ムーアとブレグヴァドはこの時点で共に仕事することを辞めたが、1982年、1997年、2000年、そして2016年から2017年にかけて、スラップ・ハッピーの短期的な再結成に参加している。また、ムーア、ブレグヴァド、クラウゼは、1991年に制作会社のAfter Imageによって制作され、2年後にイギリスのチャンネル4で放送された、特別委託によるオペラ『キャメラ』にてコラボレーションを行った。
ヘンリー・カウ/スラップ・ハッピーを去った後、ムーアは1977年にケヴィン・エアーズとアンディ・サマーズの支援を受けてヴァージン・レコードからアルバム『アウト』をリリースすることでソロとしてのキャリアを再開した。しかし、『アウト』はヴァージンにとって十分に商業的なものではなく、ムーアとの契約はキャンセルされた[nb 3]。1979年と1981年に、ムーアは独立したレーベルから、それぞれ『フライング・ダズント・ヘルプ』と『ワールド・サーヴィス』を録音した。どちらのアルバムも好評となった[4]。『BBCワールドサービス』にインスパイアされた曲「World Service」は、短波ラジオとヘヴィ・ダンス・ビートを組み合わせたシングルとしてリリースされた。
ムーアはヨーロッパのさまざまな場所でフリーランスの作曲家として働き、曲や映画音楽を書いてきた。また、ディス・ヒートのデビュー・アルバム、マンフレッド・マンズ・アース・バンドによる『エンジェル・ステーション』(後に彼の曲「World Service」をカバーしたマンと共同プロデュース)を含む多くのアルバムをプロデュースした。ムーアはまた、3枚のアルバムでピンク・フロイドに協力した。
1996年、ムーアはドイツのケルンにあるケルン・メディア芸術大学で、ニューメディアの文脈における音と音楽を研究する教授に任命された。
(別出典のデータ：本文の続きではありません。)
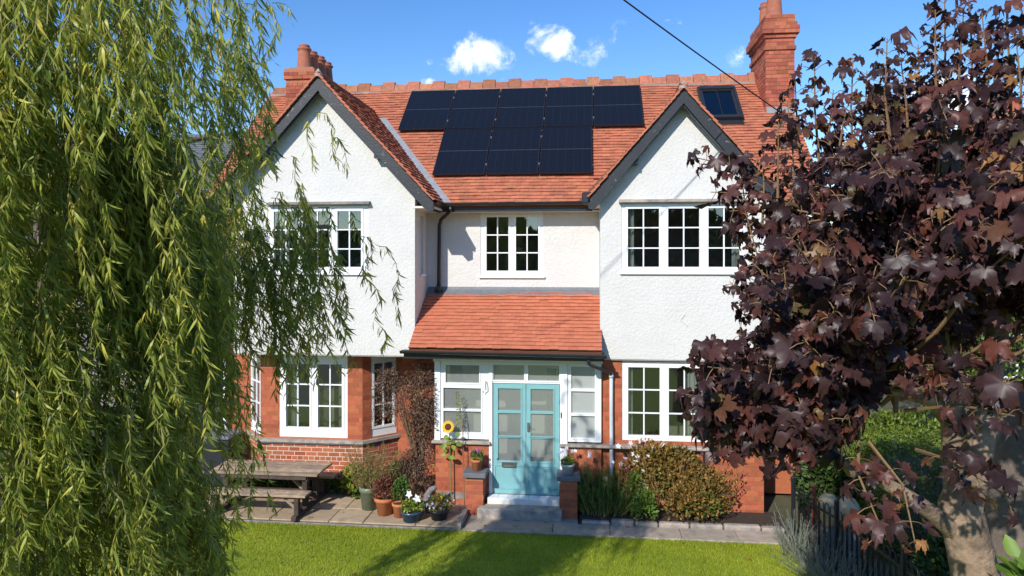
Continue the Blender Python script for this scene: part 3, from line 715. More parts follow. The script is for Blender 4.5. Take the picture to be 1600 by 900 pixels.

2000年から2004年までの間には、ケルン・メディア芸術大学の校長を務めていた。ムーアはまた、ヨーロッパの多くの場所を訪れ、音と音楽についての講義を行ってきた。
2002年、ムーアはイェルク・リンデンマイヤーとペーター・C・サイモンと、彼らの名前の頭文字にちなんで名付けられた「LMS」と呼ばれる音楽トリオを結成した[5]。彼らは2002年から2003年の間にフランスとドイツで演奏を行った。
クラウゼ、ムーア、ブレグヴァドは、2016年11月にスラップ・ハッピーを再結成し、ドイツのケルンで開催されたウィークエンド・フェスティバルでファウストと共演した[6]。2つのグループは2017年2月10日・11日にロンドンのカフェ・オトでも一緒に演奏[7]。2017年2月24日、ファウストなしのスラップ・ハッピーが東京の渋谷にあるマウントレーニアホールで演奏した。